* Collected material
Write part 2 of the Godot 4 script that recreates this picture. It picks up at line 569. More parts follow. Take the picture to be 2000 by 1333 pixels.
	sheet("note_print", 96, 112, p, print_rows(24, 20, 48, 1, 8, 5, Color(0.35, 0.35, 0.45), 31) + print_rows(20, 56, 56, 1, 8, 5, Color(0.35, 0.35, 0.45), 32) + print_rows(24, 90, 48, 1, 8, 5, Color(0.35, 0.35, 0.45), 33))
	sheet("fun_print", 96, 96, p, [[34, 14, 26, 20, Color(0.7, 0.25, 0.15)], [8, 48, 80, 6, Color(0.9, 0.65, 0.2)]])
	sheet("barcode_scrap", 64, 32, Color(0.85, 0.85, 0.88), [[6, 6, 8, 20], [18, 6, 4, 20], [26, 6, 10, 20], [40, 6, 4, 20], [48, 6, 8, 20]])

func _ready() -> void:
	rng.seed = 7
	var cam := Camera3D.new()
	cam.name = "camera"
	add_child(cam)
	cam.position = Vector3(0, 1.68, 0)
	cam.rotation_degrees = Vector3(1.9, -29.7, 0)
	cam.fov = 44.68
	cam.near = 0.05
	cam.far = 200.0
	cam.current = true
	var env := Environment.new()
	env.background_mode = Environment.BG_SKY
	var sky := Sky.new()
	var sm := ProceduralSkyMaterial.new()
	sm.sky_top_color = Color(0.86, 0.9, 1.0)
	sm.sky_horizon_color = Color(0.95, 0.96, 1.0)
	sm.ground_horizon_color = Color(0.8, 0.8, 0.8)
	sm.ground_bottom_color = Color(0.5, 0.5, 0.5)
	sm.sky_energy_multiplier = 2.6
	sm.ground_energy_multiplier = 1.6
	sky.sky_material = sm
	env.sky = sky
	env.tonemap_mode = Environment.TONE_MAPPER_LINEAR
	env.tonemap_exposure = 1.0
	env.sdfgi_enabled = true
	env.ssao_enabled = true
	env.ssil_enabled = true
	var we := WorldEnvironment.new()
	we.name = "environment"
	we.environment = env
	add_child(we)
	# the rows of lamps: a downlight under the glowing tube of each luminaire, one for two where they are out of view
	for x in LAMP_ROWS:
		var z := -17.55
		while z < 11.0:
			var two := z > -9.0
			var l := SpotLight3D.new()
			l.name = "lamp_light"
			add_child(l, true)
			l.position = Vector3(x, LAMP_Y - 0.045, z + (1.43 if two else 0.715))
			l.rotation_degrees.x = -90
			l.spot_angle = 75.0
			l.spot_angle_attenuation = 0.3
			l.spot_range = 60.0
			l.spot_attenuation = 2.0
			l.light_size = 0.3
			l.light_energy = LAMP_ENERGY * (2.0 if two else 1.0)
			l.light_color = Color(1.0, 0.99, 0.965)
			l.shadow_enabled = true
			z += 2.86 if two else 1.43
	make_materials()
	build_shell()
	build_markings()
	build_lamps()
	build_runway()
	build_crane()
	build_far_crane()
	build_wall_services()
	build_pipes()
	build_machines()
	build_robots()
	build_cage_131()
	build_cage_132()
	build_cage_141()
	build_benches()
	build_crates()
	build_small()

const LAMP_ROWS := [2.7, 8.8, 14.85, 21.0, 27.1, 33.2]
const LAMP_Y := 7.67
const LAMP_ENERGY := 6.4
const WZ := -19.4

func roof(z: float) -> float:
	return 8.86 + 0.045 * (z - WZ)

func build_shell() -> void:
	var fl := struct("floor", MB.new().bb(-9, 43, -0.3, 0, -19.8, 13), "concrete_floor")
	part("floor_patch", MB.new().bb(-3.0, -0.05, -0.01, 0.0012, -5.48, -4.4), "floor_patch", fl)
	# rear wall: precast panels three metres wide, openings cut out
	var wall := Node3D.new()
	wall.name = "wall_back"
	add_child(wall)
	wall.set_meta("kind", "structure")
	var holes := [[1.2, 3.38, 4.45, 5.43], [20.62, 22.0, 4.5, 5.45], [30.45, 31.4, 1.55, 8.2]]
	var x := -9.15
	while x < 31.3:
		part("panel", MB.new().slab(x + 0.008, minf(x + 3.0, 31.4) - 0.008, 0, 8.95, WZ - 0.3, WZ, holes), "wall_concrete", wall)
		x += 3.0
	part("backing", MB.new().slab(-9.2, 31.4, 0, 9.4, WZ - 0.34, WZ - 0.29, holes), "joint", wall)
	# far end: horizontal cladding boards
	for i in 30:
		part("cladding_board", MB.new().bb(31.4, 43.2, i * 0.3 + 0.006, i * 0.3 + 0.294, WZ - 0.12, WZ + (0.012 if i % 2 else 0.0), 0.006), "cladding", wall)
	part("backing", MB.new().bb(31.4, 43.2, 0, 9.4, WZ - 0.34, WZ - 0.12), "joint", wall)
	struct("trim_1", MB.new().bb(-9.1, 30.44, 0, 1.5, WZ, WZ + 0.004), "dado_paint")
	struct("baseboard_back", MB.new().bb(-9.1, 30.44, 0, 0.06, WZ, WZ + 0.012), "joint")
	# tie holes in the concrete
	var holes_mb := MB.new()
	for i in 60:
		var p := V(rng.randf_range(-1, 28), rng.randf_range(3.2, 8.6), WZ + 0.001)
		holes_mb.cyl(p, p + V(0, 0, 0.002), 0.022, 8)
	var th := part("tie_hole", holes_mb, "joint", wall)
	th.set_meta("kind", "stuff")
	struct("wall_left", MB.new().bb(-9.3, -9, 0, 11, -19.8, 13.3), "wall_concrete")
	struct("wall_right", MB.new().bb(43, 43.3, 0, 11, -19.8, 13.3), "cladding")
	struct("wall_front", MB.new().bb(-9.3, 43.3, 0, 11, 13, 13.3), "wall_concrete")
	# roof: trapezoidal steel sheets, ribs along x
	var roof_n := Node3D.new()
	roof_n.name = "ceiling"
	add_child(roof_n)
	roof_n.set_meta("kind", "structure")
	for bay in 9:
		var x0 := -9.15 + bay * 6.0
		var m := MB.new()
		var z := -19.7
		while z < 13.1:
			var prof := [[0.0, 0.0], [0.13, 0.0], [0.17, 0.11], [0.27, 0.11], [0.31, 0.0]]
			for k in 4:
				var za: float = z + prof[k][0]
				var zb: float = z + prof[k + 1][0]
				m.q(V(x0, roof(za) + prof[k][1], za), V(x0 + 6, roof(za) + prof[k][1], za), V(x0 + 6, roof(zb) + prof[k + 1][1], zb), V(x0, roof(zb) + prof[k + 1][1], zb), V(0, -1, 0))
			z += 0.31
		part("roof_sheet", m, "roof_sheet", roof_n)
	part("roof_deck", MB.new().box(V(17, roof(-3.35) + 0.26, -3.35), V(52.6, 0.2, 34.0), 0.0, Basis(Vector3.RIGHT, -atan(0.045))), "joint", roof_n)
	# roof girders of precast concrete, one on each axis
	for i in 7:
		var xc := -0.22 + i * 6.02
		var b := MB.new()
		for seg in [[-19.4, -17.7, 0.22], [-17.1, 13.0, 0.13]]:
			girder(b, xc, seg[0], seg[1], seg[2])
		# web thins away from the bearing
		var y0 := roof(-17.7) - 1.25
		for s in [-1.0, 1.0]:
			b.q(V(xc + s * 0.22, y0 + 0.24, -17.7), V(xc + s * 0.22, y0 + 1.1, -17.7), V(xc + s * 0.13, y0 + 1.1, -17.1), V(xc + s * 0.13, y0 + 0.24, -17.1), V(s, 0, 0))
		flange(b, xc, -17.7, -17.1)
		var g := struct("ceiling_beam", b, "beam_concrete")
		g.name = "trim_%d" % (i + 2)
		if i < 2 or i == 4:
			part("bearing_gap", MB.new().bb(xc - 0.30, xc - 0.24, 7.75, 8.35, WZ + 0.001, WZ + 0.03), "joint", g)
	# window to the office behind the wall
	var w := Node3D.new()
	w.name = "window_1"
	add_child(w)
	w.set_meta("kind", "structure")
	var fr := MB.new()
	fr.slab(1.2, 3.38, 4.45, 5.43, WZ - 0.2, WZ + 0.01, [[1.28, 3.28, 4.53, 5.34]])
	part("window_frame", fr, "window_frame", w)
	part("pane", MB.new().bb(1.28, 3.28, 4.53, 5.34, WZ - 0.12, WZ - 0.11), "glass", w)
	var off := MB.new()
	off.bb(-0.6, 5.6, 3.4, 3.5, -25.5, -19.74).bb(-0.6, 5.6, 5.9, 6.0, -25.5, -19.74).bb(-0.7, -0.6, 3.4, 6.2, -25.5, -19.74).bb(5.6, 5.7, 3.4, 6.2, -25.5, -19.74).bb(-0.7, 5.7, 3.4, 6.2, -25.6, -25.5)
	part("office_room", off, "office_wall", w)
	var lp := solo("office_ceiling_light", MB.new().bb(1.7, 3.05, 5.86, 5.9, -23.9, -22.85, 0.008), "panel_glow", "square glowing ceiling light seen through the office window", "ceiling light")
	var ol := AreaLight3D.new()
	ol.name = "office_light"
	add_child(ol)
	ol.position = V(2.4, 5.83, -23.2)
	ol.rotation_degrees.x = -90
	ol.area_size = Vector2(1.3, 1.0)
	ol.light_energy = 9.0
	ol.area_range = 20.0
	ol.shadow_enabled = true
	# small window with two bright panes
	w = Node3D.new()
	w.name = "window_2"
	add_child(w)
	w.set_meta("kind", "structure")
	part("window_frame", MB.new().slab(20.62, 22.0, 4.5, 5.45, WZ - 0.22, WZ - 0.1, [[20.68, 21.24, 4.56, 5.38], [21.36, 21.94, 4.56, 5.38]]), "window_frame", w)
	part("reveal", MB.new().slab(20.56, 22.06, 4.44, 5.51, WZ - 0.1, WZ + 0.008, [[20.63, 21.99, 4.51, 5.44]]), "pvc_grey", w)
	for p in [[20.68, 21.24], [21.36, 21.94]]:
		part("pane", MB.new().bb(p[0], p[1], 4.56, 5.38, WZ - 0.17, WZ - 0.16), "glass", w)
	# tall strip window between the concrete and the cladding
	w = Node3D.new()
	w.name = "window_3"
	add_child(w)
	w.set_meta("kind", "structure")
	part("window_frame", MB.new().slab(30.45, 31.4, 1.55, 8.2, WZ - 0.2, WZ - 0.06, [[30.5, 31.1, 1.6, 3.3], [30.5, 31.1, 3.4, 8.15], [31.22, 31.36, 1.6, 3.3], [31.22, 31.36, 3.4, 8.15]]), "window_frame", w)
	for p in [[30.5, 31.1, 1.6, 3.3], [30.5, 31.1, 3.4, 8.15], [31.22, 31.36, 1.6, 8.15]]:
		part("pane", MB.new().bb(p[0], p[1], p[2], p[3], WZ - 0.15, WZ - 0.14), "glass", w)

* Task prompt
Reprint the data above from the opening line to the line holding "[48, 6, 8, 20]])", inclusive, and nothing else.

* Answer to this exercise
Write part 2 of the Godot 4 script that recreates this picture. It picks up at line 569. More parts follow. Take the picture to be 2000 by 1333 pixels.
	sheet("note_print", 96, 112, p, print_rows(24, 20, 48, 1, 8, 5, Color(0.35, 0.35, 0.45), 31) + print_rows(20, 56, 56, 1, 8, 5, Color(0.35, 0.35, 0.45), 32) + print_rows(24, 90, 48, 1, 8, 5, Color(0.35, 0.35, 0.45), 33))
	sheet("fun_print", 96, 96, p, [[34, 14, 26, 20, Color(0.7, 0.25, 0.15)], [8, 48, 80, 6, Color(0.9, 0.65, 0.2)]])
	sheet("barcode_scrap", 64, 32, Color(0.85, 0.85, 0.88), [[6, 6, 8, 20], [18, 6, 4, 20], [26, 6, 10, 20], [40, 6, 4, 20], [48, 6, 8, 20]])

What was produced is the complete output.